== Task instructions ==
Return all entries word for word, but drop any images.

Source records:
#####

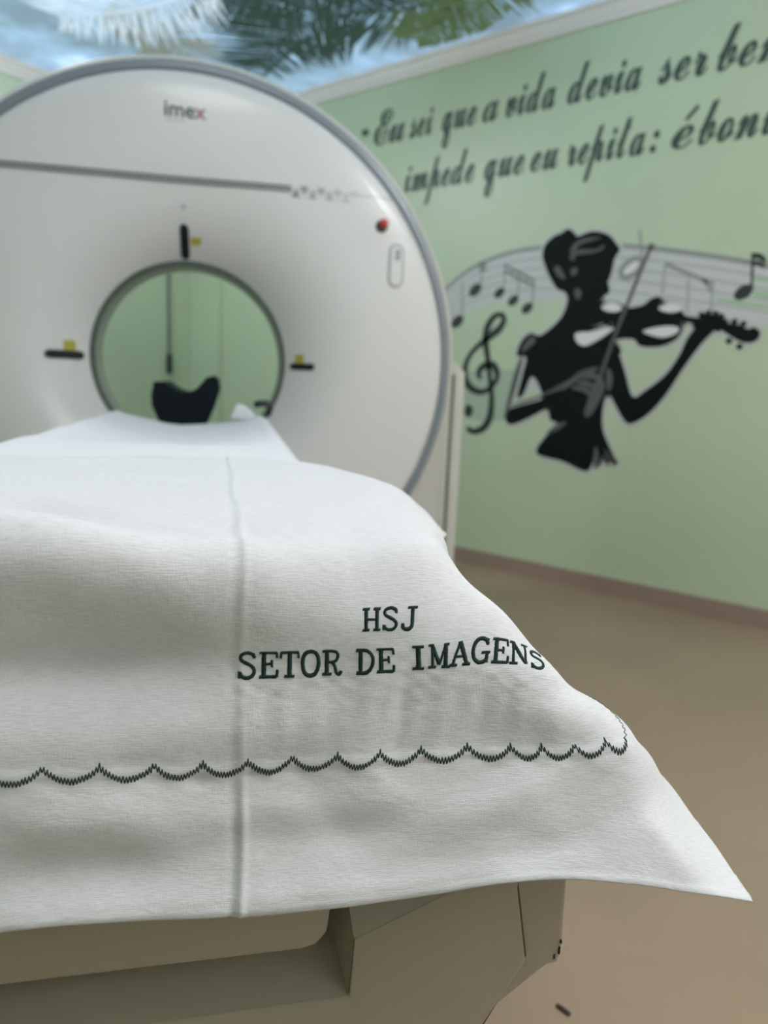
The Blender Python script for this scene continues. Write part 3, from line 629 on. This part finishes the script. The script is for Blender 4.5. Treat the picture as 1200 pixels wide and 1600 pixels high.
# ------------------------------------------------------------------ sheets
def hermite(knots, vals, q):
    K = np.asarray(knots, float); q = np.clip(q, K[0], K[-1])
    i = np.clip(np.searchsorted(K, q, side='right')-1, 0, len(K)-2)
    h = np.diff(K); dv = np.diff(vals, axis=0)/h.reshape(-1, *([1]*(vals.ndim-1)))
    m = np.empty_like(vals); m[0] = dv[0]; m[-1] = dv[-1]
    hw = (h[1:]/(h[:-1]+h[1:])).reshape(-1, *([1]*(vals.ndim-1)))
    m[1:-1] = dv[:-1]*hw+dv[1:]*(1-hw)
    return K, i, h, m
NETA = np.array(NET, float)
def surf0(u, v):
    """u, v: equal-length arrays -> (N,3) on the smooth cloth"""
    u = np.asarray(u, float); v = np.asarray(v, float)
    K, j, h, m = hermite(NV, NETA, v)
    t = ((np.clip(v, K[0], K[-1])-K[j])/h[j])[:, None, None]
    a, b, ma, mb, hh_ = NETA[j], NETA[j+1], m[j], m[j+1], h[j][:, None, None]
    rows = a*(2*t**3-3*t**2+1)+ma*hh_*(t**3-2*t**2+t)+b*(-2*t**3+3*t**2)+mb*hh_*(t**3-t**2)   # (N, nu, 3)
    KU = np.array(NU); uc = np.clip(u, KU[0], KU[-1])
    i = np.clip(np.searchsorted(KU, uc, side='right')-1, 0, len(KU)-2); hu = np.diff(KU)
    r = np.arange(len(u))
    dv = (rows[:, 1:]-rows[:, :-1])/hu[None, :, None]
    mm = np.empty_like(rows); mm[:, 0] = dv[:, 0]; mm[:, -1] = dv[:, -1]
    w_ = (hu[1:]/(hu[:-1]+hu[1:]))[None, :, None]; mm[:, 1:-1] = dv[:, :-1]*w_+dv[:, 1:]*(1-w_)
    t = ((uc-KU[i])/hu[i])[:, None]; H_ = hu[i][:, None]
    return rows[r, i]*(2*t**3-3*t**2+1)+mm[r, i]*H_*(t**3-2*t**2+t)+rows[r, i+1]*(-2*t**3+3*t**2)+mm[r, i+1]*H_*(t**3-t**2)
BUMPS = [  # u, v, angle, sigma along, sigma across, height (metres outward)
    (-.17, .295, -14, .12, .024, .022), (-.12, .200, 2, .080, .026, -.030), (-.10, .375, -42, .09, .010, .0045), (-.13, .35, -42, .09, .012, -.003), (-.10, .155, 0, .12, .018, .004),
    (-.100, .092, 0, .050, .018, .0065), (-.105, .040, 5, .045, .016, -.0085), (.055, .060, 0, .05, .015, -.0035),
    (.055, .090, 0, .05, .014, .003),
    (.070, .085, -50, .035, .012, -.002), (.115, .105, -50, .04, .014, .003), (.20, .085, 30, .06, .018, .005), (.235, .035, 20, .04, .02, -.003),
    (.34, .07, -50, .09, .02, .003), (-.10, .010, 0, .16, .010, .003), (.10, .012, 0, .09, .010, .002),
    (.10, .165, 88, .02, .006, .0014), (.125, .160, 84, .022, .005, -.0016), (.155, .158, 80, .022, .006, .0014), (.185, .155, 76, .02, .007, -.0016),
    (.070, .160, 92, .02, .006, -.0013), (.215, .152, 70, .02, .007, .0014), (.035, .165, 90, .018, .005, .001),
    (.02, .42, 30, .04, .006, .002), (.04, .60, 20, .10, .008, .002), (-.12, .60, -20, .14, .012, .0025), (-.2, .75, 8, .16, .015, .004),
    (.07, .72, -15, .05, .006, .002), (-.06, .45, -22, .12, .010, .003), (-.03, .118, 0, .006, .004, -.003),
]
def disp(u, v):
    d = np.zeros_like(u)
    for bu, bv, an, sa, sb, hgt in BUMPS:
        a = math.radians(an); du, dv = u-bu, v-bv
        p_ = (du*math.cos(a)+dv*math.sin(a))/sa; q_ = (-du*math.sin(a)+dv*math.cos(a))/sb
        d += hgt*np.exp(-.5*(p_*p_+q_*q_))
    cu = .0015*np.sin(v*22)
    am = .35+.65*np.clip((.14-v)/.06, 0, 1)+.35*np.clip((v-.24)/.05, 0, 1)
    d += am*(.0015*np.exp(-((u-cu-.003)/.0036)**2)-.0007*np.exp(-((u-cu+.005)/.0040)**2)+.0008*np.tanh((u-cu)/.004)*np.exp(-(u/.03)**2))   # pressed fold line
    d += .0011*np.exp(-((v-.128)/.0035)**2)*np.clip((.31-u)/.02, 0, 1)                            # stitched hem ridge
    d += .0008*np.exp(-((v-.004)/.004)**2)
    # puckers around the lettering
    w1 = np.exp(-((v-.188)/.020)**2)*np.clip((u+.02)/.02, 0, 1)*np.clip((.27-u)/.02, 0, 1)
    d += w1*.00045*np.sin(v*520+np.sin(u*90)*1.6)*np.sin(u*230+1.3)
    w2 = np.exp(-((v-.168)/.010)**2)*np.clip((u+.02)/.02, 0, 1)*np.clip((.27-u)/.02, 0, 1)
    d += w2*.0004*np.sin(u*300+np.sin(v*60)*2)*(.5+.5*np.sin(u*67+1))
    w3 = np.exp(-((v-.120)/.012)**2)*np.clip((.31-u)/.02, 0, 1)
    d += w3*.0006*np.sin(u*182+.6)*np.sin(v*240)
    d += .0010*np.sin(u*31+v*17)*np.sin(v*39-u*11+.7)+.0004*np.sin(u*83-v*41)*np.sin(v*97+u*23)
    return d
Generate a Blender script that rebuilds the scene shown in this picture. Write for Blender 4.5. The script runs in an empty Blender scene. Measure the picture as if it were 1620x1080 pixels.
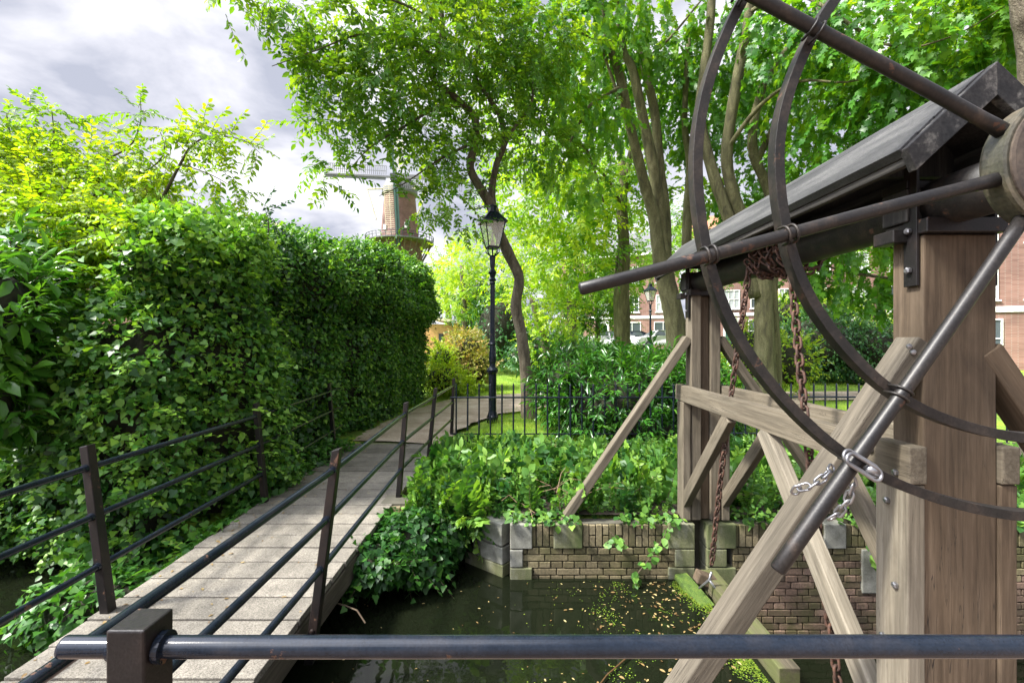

#####

== Answer for this exercise ==
The Blender Python script for this scene continues. Write part 3, from line 629 on. This part finishes the script. The script is for Blender 4.5. Treat the picture as 1200 pixels wide and 1600 pixels high.
# ------------------------------------------------------------------ sheets
def hermite(knots, vals, q):
    K = np.asarray(knots, float); q = np.clip(q, K[0], K[-1])
    i = np.clip(np.searchsorted(K, q, side='right')-1, 0, len(K)-2)
    h = np.diff(K); dv = np.diff(vals, axis=0)/h.reshape(-1, *([1]*(vals.ndim-1)))
    m = np.empty_like(vals); m[0] = dv[0]; m[-1] = dv[-1]
    hw = (h[1:]/(h[:-1]+h[1:])).reshape(-1, *([1]*(vals.ndim-1)))
    m[1:-1] = dv[:-1]*hw+dv[1:]*(1-hw)
    return K, i, h, m
NETA = np.array(NET, float)
def surf0(u, v):
    """u, v: equal-length arrays -> (N,3) on the smooth cloth"""
    u = np.asarray(u, float); v = np.asarray(v, float)
    K, j, h, m = hermite(NV, NETA, v)
    t = ((np.clip(v, K[0], K[-1])-K[j])/h[j])[:, None, None]
    a, b, ma, mb, hh_ = NETA[j], NETA[j+1], m[j], m[j+1], h[j][:, None, None]
    rows = a*(2*t**3-3*t**2+1)+ma*hh_*(t**3-2*t**2+t)+b*(-2*t**3+3*t**2)+mb*hh_*(t**3-t**2)   # (N, nu, 3)
    KU = np.array(NU); uc = np.clip(u, KU[0], KU[-1])
    i = np.clip(np.searchsorted(KU, uc, side='right')-1, 0, len(KU)-2); hu = np.diff(KU)
    r = np.arange(len(u))
    dv = (rows[:, 1:]-rows[:, :-1])/hu[None, :, None]
    mm = np.empty_like(rows); mm[:, 0] = dv[:, 0]; mm[:, -1] = dv[:, -1]
    w_ = (hu[1:]/(hu[:-1]+hu[1:]))[None, :, None]; mm[:, 1:-1] = dv[:, :-1]*w_+dv[:, 1:]*(1-w_)
    t = ((uc-KU[i])/hu[i])[:, None]; H_ = hu[i][:, None]
    return rows[r, i]*(2*t**3-3*t**2+1)+mm[r, i]*H_*(t**3-2*t**2+t)+rows[r, i+1]*(-2*t**3+3*t**2)+mm[r, i+1]*H_*(t**3-t**2)
BUMPS = [  # u, v, angle, sigma along, sigma across, height (metres outward)
    (-.17, .295, -14, .12, .024, .022), (-.12, .200, 2, .080, .026, -.030), (-.10, .375, -42, .09, .010, .0045), (-.13, .35, -42, .09, .012, -.003), (-.10, .155, 0, .12, .018, .004),
    (-.100, .092, 0, .050, .018, .0065), (-.105, .040, 5, .045, .016, -.0085), (.055, .060, 0, .05, .015, -.0035),
    (.055, .090, 0, .05, .014, .003),
    (.070, .085, -50, .035, .012, -.002), (.115, .105, -50, .04, .014, .003), (.20, .085, 30, .06, .018, .005), (.235, .035, 20, .04, .02, -.003),
    (.34, .07, -50, .09, .02, .003), (-.10, .010, 0, .16, .010, .003), (.10, .012, 0, .09, .010, .002),
    (.10, .165, 88, .02, .006, .0014), (.125, .160, 84, .022, .005, -.0016), (.155, .158, 80, .022, .006, .0014), (.185, .155, 76, .02, .007, -.0016),
    (.070, .160, 92, .02, .006, -.0013), (.215, .152, 70, .02, .007, .0014), (.035, .165, 90, .018, .005, .001),
    (.02, .42, 30, .04, .006, .002), (.04, .60, 20, .10, .008, .002), (-.12, .60, -20, .14, .012, .0025), (-.2, .75, 8, .16, .015, .004),
    (.07, .72, -15, .05, .006, .002), (-.06, .45, -22, .12, .010, .003), (-.03, .118, 0, .006, .004, -.003),
]
def disp(u, v):
    d = np.zeros_like(u)
    for bu, bv, an, sa, sb, hgt in BUMPS:
        a = math.radians(an); du, dv = u-bu, v-bv
        p_ = (du*math.cos(a)+dv*math.sin(a))/sa; q_ = (-du*math.sin(a)+dv*math.cos(a))/sb
        d += hgt*np.exp(-.5*(p_*p_+q_*q_))
    cu = .0015*np.sin(v*22)
    am = .35+.65*np.clip((.14-v)/.06, 0, 1)+.35*np.clip((v-.24)/.05, 0, 1)
    d += am*(.0015*np.exp(-((u-cu-.003)/.0036)**2)-.0007*np.exp(-((u-cu+.005)/.0040)**2)+.0008*np.tanh((u-cu)/.004)*np.exp(-(u/.03)**2))   # pressed fold line
    d += .0011*np.exp(-((v-.128)/.0035)**2)*np.clip((.31-u)/.02, 0, 1)                            # stitched hem ridge
    d += .0008*np.exp(-((v-.004)/.004)**2)
    # puckers around the lettering
    w1 = np.exp(-((v-.188)/.020)**2)*np.clip((u+.02)/.02, 0, 1)*np.clip((.27-u)/.02, 0, 1)
    d += w1*.00045*np.sin(v*520+np.sin(u*90)*1.6)*np.sin(u*230+1.3)
    w2 = np.exp(-((v-.168)/.010)**2)*np.clip((u+.02)/.02, 0, 1)*np.clip((.27-u)/.02, 0, 1)
    d += w2*.0004*np.sin(u*300+np.sin(v*60)*2)*(.5+.5*np.sin(u*67+1))
    w3 = np.exp(-((v-.120)/.012)**2)*np.clip((.31-u)/.02, 0, 1)
    d += w3*.0006*np.sin(u*182+.6)*np.sin(v*240)
    d += .0010*np.sin(u*31+v*17)*np.sin(v*39-u*11+.7)+.0004*np.sin(u*83-v*41)*np.sin(v*97+u*23)
    return d
Generate a Blender script that rebuilds the scene shown in this picture. Write for Blender 4.5. The script runs in an empty Blender scene. Measure the picture as if it were 1620x1080 pixels.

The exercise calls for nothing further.